Three-dimensional popup cards are relatively common now in card and gift shops. Many are extraordinarily complex, popups of a schooner overtaken by a Melvillian octopus, sprawling trees, or a vibrant peacock. Saim demonstrated with a card designed by Lovepop. Opening it, a cutout scene of Paris unfurled, complete with the Eiffel Tower, Parisian buildings, and a couple sharing a romantic meal on a promenade alongside flowers. In a kind of way, one could see themselves there, spreading herbed chèvre on a French baguette in the City of Lights. A charming scene, but it is incomplete to Saim.


“What I liked about these cards is the 3D aspect,” Saim said. “But what I didn’t like was that everything was generic. If you look at the people sitting there, there’s no face, there’s nothing.” The people he describes are mere silhouettes, facelessly raising glasses of wine. “I have no attachment to this. Whereas if I could place myself and my family in front of the Eiffel Tower, that would connect with me at a higher level. It would bring that memory back into my mind, to life again.”


That’s exactly what Saim envisions doing with his business. PopMemories would allow people to build their own personalized scenes into these ornate popup cards. A customer would create an account on the PopMemories website, upload their photos, and the PopMemories platform would analyze the photo to differentiate the subject and background, building a three-dimensional “cut out” that will appear as a popup in the card. Customers will be able to choose from several different renderings of the same scene to select the one they like the most.


Similar kinds of platforms that analyze photography to create art exist in services like Mosaically, which renders photomosaics from user-submitted photos. The aforementioned Lovepop, which already makes three-dimensional cards, also offers a personalization tool, but it does not personalize the actual three-dimensional popup. In this way, PopMemories represents something completely new.



Saim is working on a prototype and hopes to have one complete by the September competition, and the learning curve has been steep. Some of Saim’s colleagues in the challenge have already had years to develop their products, but Saim has been working on PopMemories for just 6 months. Although he participated in University of Oregon’s Provost Innovation Challenge, a campus-wide competition that feeds into Invent Oregon, Saim hadn’t had the time to develop a prototype of his product.


For that reason, Saim thinks, he didn’t place in the top three ranked teams. But Invent Oregon saw the potential in his idea. It awarded Saim a prize for best physical product and offered him a place in its innovator bootcamp.


It also opened access to mentorship resources to help him build momentum for his business idea.


“Through this whole process, there have been a lot of different ways that I could approach it,” Saim said, referring to the complexity of his business. “A lot of my mentors have been saying that I should license the 3D aspect to a larger company. Or some of them have been saying that I should focus on one market. There are just a lot of different alleys I could take, and I’m not sure which one I want to go for. I need help just choosing a direction.”

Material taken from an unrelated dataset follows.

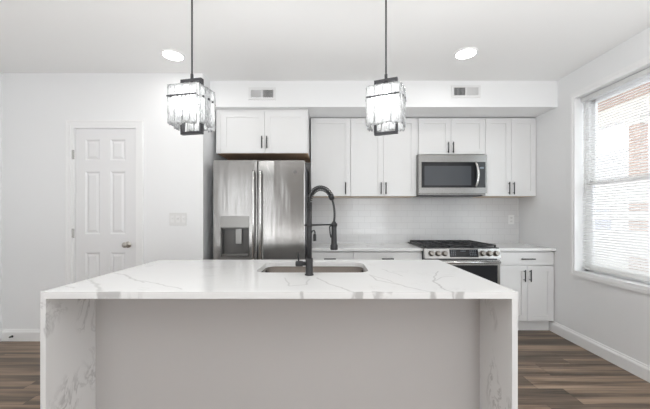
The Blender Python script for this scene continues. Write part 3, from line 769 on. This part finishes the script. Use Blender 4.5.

To date, the Invent Oregon mentors offered the help Saim needed, whether by connecting him to Oregon entrepreneur-mentors like Shashi Jain, who specializes in three-dimensional printing, or by helping Saim to hone his prototype or more closely define his customer.


“I’ve already gained so much information and resources from Invent Oregon,” he said. “My mentors, they’re all great, and they’ve provided me with a lot of information to keep myself going, especially now when I can’t even go to a workshop and try to create something or use the resources that I would’ve had at my school.”


Building a business in this time has its own unique challenges. But Saim is undeterred, and Invent Oregon played a pivotal role.


“People are still going to give cards no matter what. People are still going to print photos. This stuff will hopefully continue on for many, many years,” he said. “Personally, since I’ll be at home, I’ll have all the resources I need. I’m really grateful for that.”